Dünyadaki tüm insanlarla paylaştığımız en yaygın ortak duygu ise şaşkınlık ve kaygı olsa gerek. Gerginlik, sürekli stres ve dalgalı kaygı her gün yaşadığımız olağan haller haline geldi. Bu durum bizi yorgun düşürüyor. Benzer sebeplerle gösterdiğimiz diğer bazı davranışsal belirtilerden ise şöyle söz edebilirim:
Konsantrasyon zorlukları, bir işe/konuya/konuşmaya başlama, onu sürdürme ve bitirmede zorluk,
Hafızada tutmada ve hatırlamada zorlanma, zihinsel karışıklık, tetikte olma hissi, huzursuzluk,
Uyku problemleri, uykuya dalmada, uykuyu sürdürmede zorluk, uyku süresinde değişiklikler ,
İştahta farklılaşmalar, çoğunlukla olağandan daha fazla yemek yemek (adeta dışardaki hayatın veremediği hazzı yemekten almak niyetiyle veya korkuyu ve belirsizliği bastırması umuduyla),
Umutsuzluk, plan yapamama, hayal kuramama, belirsizlik ve/veya boşluk hissi,
Takıntılı davranışlarda artış, panik anları, geçici klostrofobik hisler,
Güncel yaşamın her zamanki zorluklarına fazla kapılmak, onların etkisinden çıkamamak (örneğin ilişkideki sorunlara),
Genellemeler yapmak (ben zaten şanssız biriyim, ben hiç mutlu olamayacağım, yüzüm hiç gülmedi, her şey benim başıma gelir..),
Kendisine ait bazı duygu ve düşünceleri başkalarına yöneltmek (insanlar aşırı korkuyorlar ne gerek var koşa koşa markete gitmeye),
Kendine, zamana, olanlara yabancılaşmak, dışarıdan izlemek.

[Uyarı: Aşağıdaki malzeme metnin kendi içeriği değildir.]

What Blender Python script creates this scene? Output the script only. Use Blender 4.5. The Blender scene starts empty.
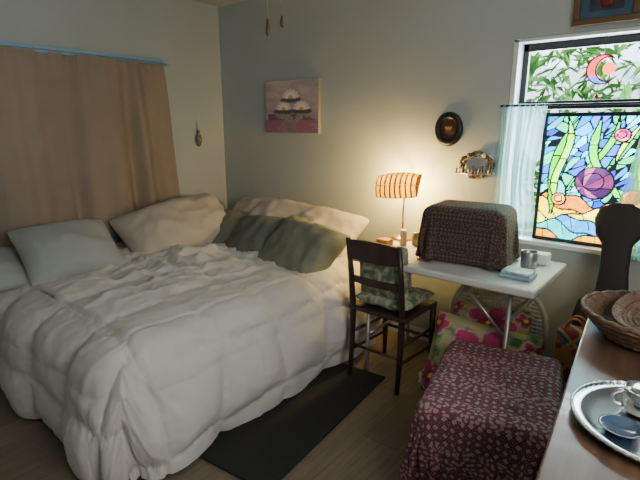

Dolayısıyla yaşadığımız zor günlerin yarattığı çeşitli duygular, doğrudan (veya savunma mekanizmalarımız yoluyla) dolaylı olarak yaşamımızı etkiliyor. Elbette her birimizde farklı biçimlerde ve dozlarda.
Halihazırda kaygı düzeyi yüksek kişilerde, daha fazla belirti görmek de mümkün.
Daha çok karşılaştığımız durum ise duygusal stabilitenin sağlanamayışı, yani duygusal açıdan dalgalanma. Kimi zaman oldukça yüksek bir duygusal modla, kimi zaman da oldukça düşük bir duygusal modla günü geçirmek; hatta gün içinde iniş çıkış yaşamak da mümkün. Düşük bir duygusal mod ile kastım çaresizlik, umutsuzluk, tükenmişlik, yılmışlık ve bunalmışlık gibi hislerlerle boğuşmak olabilir. Her sabah farklı bir inançla güne başlamak (bu süreç yakın zamanda geçecek, bana ve çevremdeki kimseye bir şey olmayacak, zamanım da iyi geçiyor; asla bitmeyecek, daha kötüye gidecek, ne yapacağız aylarca, aklımızı kaçırır mıyız acaba? yeni bir karar aldım bu evden taşınacağım, bu evliliği bitireceğim, bir çocuk yapacağım, başka bir şehire taşınacağım; bundan sonra şöyle biri olacağım…); her gece başka türlü bir duygu ile günü bitirmek mümkün. Bu zamanın "normali" neredeyse yok. Herkes birbirinden farklı biçimde reaksiyonlar verebiliyor ve bu gün be gün de değişebiliyor.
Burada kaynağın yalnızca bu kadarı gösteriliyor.